Stossel: Americans with Disabilities Act is “doing the disabled more harm than good”

In this Fox News segment, they have John Stossel on to rant without any countering viewpoint.

In a Stossel clip within the clip, he says that the ADAAG is too complicated to understand by referencing section 4.30.2 (character proportion on signs) and  4.13.11 (door opening force).  Seriously?  Yes, maybe this is confusing for Stossel, but that’s why there are architects, interior designers, graphic designers and hardware specialists to do the thinking for you.

Also in the clip, they mention a lifeguard “tower” in Clearwater, FL that was required to have an elevator.  Here’s another poorly researched article about it from the St. Petersburg Times: Link

Once again, Stossel and his hosts get very confused about the requirements of the ADA.  In this case Title I which covers employment.  If they had done a simple Google search, they would have learned that the ADA, Title I does not require an employer to hire an employee with a disability if that person is not capable of performing the basic tasks of the job.

Oh, and here is that Lifeguard “Tower”, looks more like an office building to me.  The reason they have to add a lift, is because they are adding a 3rd floor.

The Clearwater Beach lifeguard station is being renovated and the state is forcing city officials to make the upper floors handicapped-accessible — though the only people who use the space are lifeguards. A waiver request was turned down.


Special Crazy Person Post

May 21, 2010

Normally I make an effort to avoid any controversy or politics on this blog.  But recent comments from US Senate Candidate Rand Paul and supporting statements from professional mustachio John Stossel have forced my hand.

Rand Paul in an interview with Rachel Maddow declared his dislike for the Title II of the Civil Rights Act that prohibits discrimination in public accommodations.

John Stossel said on the May 20 edition of Fox News’ America Live,

And I would go further than he was willing to go, as he just issued the statement, and say it’s time now to repeal that part of the law… because private businesses ought to get to discriminate. And I won’t won’t ever go to a place that’s racist and I will tell everybody else not to and I’ll speak against them. But it should be their right to be racist.”

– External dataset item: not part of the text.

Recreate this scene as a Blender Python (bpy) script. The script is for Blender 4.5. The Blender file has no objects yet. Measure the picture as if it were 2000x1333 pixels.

Ok, so here is their logic as I see it: Businesses should be completely free to discriminate because that equals freedom (for the business owner).  If a business chooses to discriminate, the free market will punish them for their “boorish” behavior and they will lose to the non-discriminatory businesses.  Yeah, that worked really well prior to the Civil Rights Act.

But don’t let facts and history cloud the discussion.

Here are a few of the problems with permitting discrimination in public accommodations:

  • The market will choose to discriminate with the belief that it will benefit the business.  For instance, an apartment complex that wants to appeal to the hip and young may choose to refuse renting to the disabled, families with children or the elderly.  In this example, the apartment owners could be rewarded since young people would probably prefer to live in the complex that was full of young, active people like themselves.  Without the FHA a student with a disability would probably not be able to find private housing close to the campus.
  • Some public accommodations provide essential services.  Buying food is not optional.  In some communities, there may be only one grocery store.  What would happen if the owner of that grocery store didn’t like a particular ethnic group?  Some small communities cannot support more than one doctor.  Imagine if that Doctor thought that people with disabilities were too much risk, could the Doctor just tell them to move out of town?
  • In some cases, an entire community is developed by one private entity.  This entity may sell all of the houses and be the landlord for 100% of the commercial business.   In this situation, there would be no “free market” to prevent discrimination.

Discrimination is wrong.  Morally and ethically wrong.  If you want to do business in the US, then you must follow our rules.  It is because of our self organization as a government that we have the peace, protection and economy to run private business.

Rand and John are wrong on this issue.